What to work on: Count lines, not occurrences: give the number of lines holding the word "chip", and nothing besides.

Supplied information:
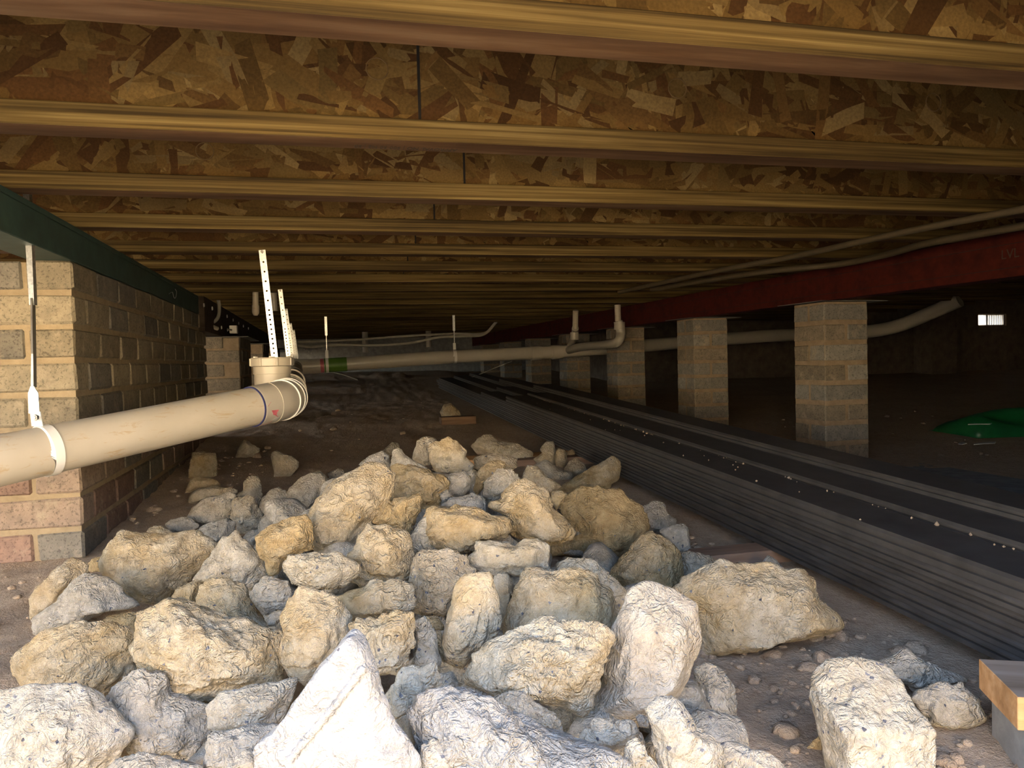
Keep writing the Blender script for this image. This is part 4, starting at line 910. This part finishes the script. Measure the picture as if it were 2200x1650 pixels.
 ('C', 'long pale chunk at the back of the crest, nearest the decking', [(1295, 260), (1340, 220), (1390, 185), (1440, 190), (1480, 230), (1570, 235), (1600, 240), (1660, 280), (1710, 300), (1715, 350), (1650, 400), (1560, 370), (1480, 330), (1340, 315)], dict(s=.22, g=.15, dd=.05)),
 ('C', 'shaded brown chunk under the long pale back chunk', [(1310, 340), (1400, 315), (1500, 320), (1600, 345), (1600, 420), (1450, 420), (1330, 420)], dict(s=.4, g=.3, dd=.08)),
 ('C', 'upright thin chunk at the back right of the heap', [(1715, 350), (1780, 310), (1760, 290), (1800, 245), (1850, 235), (1865, 310), (1865, 410), (1800, 420)], dict(s=.3, g=.25, dd=.06)),
 ('C', 'left of a pair of small tan stones at the back right of the heap', [(1850, 330), (1880, 280), (1930, 290), (1945, 370), (1915, 415), (1860, 400)], dict(s=.38, g=.2, dd=.06)),
 ('C', 'right of a pair of small tan stones at the back right of the heap', [(1930, 310), (1980, 285), (1998, 310), (1965, 365), (1940, 370)], dict(s=.45, g=.15, dd=.06)),
 ('C', 'brown chunk lowest at the back right against the decking', [(1925, 420), (1960, 370), (2010, 345), (2060, 390), (2085, 440), (2000, 470)], dict(s=.45, g=.3, dd=.08)),
 ('C', 'dim flat chunk below the pair of small tan stones', [(1700, 400), (1800, 360), (1900, 420), (1990, 440), (1980, 490), (1850, 500), (1740, 470)], dict(s=.3, g=.4, dd=.12)),
 ('G', 'ochre crinkled chunk behind the fractured yellow chunk', [(370, 1420), (400, 1300), (470, 1240), (540, 1230), (580, 1250), (570, 1300), (490, 1350), (440, 1400), (400, 1460)], dict(s=.45, g=.1, dd=.05)),
 ('G', 'rounded grey-cream chunk in front of the ochre crinkled chunk', [(430, 1370), (490, 1330), (530, 1290), (610, 1290), (670, 1320), (685, 1370), (650, 1440), (500, 1490), (430, 1460)], dict(s=.2, g=.25, dd=.03)),
 ('G', 'sharp-tipped chunk with one ochre side behind the fractured yellow chunk', [(700, 1350), (730, 1260), (800, 1270), (840, 1320), (900, 1350), (965, 1395), (900, 1450), (830, 1440), (740, 1400)], dict(s=.35, g=.15, dd=.04)),
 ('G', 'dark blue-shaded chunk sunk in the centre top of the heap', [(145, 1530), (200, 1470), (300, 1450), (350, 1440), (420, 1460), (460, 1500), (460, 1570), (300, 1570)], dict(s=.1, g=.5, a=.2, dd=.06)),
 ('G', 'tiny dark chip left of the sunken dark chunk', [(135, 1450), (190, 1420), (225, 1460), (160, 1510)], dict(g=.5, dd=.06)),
 # back left
 ('I', 'squarish cream block by the brick wall, topmost of the small stack', [(310, 710), (330, 580), (345, 405), (470, 400), (605, 410), (630, 530), (628, 725), (480, 715), (350, 710)], dict(s=.3, g=.1, m='g0', dd=.05)),
 ('I', 'flat tan chunk under the squarish block by the brick wall', [(270, 840), (330, 720), (380, 695), (560, 705), (640, 730), (690, 780), (640, 815), (480, 820), (380, 840), (290, 895)], dict(s=.35, g=.1, m='g0', dd=.04)),
 ('I', 'long flat chunk lowest of the small stack by the brick wall', [(310, 960), (340, 870), (440, 820), (600, 805), (860, 820), (880, 890), (700, 920), (520, 960), (400, 1000), (330, 1015)], dict(s=.25, g=.25, m='g0', dd=.02)),
 ('I', 'bluish broad chunk in front of the small stack by the brick wall', [(280, 1170), (370, 1040), (480, 960), (600, 920), (780, 870), (880, 910), (830, 960), (820, 1070), (770, 1190), (600, 1240), (420, 1250)], dict(s=.15, g=.4, m='g0', dd=-.02)),
 ('I', 'upright grey chunk behind the bell-shaped chunk at left', [(870, 900), (950, 840), (960, 750), (1010, 700), (1100, 690), (1140, 740), (1170, 900), (1140, 1030), (1080, 1000), (960, 940)], dict(s=.2, g=.35, m='g0', dd=.03)),
 ('I', 'bell-shaped chunk with a warm lit top at the back left of the heap', [(800, 1000), (850, 940), (980, 925), (1060, 930), (1090, 1000), (1180, 1110), (1250, 1200), (1240, 1270), (1000, 1380), (870, 1330), (850, 1210), (800, 1170), (815, 1080)], dict(s=.25, g=.25, a=.3, m='g0', dd=-.02)),
 ('I', 'rounded grey chunk with a flat split top at the back left', [(1145, 990), (1180, 930), (1260, 860), (1360, 825), (1440, 850), (1455, 980), (1380, 1060), (1270, 1160), (1160, 1140)], dict(s=.2, g=.4, m='g0')),
 ('I', 'dark rounded boulder in shade left of the tall leaning slab', [(1460, 900), (1500, 800), (1620, 720), (1760, 660), (1860, 670), (1930, 800), (1900, 950), (1800, 1100), (1600, 1170), (1300, 1160), (1330, 1060), (1430, 1000)], dict(s=.25, g=.4, a=.3, m='g0', dd=.0)),
 ('I', 'lone waisted chunk on the soil at back left, right of the triangular one', [(1280, 460), (1300, 390), (1340, 370), (1420, 420), (1500, 440), (1590, 510), (1590, 570), (1550, 620), (1500, 680), (1400, 670), (1320, 700), (1320, 600), (1310, 560)], dict(s=.2, g=.4, m='g')),
 ('I', 'lone triangular chunk on the soil furthest back left', [(860, 460), (900, 340), (950, 245), (1010, 270), (1060, 310), (1140, 350), (1130, 390), (1080, 430), (1000, 455)], dict(s=.25, g=.3, m='g')),
 ('I', 'low blue-grey chunk at the foot of the brick wall', [(20, 1250), (100, 1190), (220, 1170), (310, 1180), (440, 1260), (330, 1340), (100, 1340)], dict(g=.5, a=.2, m='g0')),
 ('I', 'shaded blue-grey wedge above the pale straight-edged wedge', [(345, 1340), (500, 1260), (750, 1180), (840, 1220), (855, 1330), (720, 1460), (600, 1530), (500, 1440)], dict(g=.5, a=.2, m='g0', dd=-.03)),
 ('I', 'small dark chunk in the hollow left of the yellow slanted block', [(940, 1400), (1020, 1330), (1160, 1300), (1210, 1350), (1100, 1420), (1080, 1490), (980, 1470)], dict(g=.5, m='g0', dd=-.03)),
 ('A', 'slanted block with a yellow front face left of the tall leaning slab', [(1720, 1110), (1760, 1080), (1900, 1010), (2060, 970), (2100, 1050), (2115, 1190), (2000, 1240), (1920, 1260), (1900, 1340), (1830, 1360), (1790, 1270), (1740, 1180)], dict(s=.5, dd=-.03)),
 ('I', 'pale pebble in shade right of the dark rounded boulder', [(1950, 650), (2060, 590), (2130, 610), (2150, 660), (2060, 730), (1970, 710)], dict(g=.45, m='g0', dd=.05)),
 ('I', 'thin dark chunk leaning behind the dark rounded boulder', [(1750, 640), (1860, 620), (1930, 680), (1995, 755), (1930, 790), (1850, 710)], dict(g=.45, s=.2, m='g0', dd=.06)),
 # right foreground, on the soil
 ('F', 'squared block with a speckled broken front face at the bottom right', [(590, 1000), (610, 930), (740, 830), (850, 790), (1000, 810), (1220, 870), (1300, 1010), (1365, 1150), (1330, 1240), (1310, 1450), (1295, 1720), (700, 1720), (640, 1450)], dict(s=.16, g=.15, a=1.0, r=.55, block=1, m='g', dd=-.02)),
 ('F', 'flat pale chunk behind the squared speckled block', [(1000, 800), (1060, 740), (1180, 700), (1280, 620), (1350, 670), (1480, 740), (1600, 790), (1700, 830), (1770, 880), (1640, 900), (1500, 930), (1380, 980), (1310, 970), (1220, 890)], dict(s=.1, g=.3, a=.3, m='g', dd=.0)),
 ('F', 'flaky pale chunk right of the squared speckled block', [(1320, 1020), (1380, 960), (1550, 900), (1720, 890), (1790, 950), (1860, 1030), (1840, 1070), (1890, 1150), (1840, 1210), (1640, 1250), (1400, 1190), (1370, 1150), (1330, 1060)], dict(s=.12, g=.2, a=.3, m='g')),
 ('F', 'small orange wood-coloured chip left of the squared speckled block', [(490, 1375), (540, 1320), (590, 1280), (620, 1340), (615, 1400), (560, 1395)], dict(s=.8, m='g', r=.5)),
 ('G', 'small lone rock beside the orange pine packer', [(145, 900), (170, 850), (220, 843), (270, 890), (288, 930), (220, 955), (160, 938)], dict(s=.3, g=.2, m='g')),
]
def pile_h(X, Y):
    g = ground(X, Y)
    sx = math.exp(-((X - .20) / .46) ** 4)
    a = min(max((Y - .45) / 1.35, 0), 1); b = 1 - min(max((Y - 2.05) / .75, 0), 1)
    return float(g) + .27 * sx * (.30 + .70 * a) * (b * b * (3 - 2 * b))
def ray_surf(u, v, fn):
    r = ray(u, v); t = .35
    while t < 14:
        p = CAM + r * t
        if p[2] < fn(p[0], p[1]): return t
        t += .006
    return t

def ico(level):
    bm = bmesh.new(); bmesh.ops.create_icosphere(bm, subdivisions=level, radius=1.0)
    v = np.array([x.co[:] for x in bm.verts]); f = np.array([[q.index for q in p.verts] for p in bm.faces]); bm.free(); return v, f
ICO = {l: ico(l) for l in (3, 4, 5, 6)}
RT, UP, FW = ROT[:, 0], ROT[:, 1], -ROT[:, 2]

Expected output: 2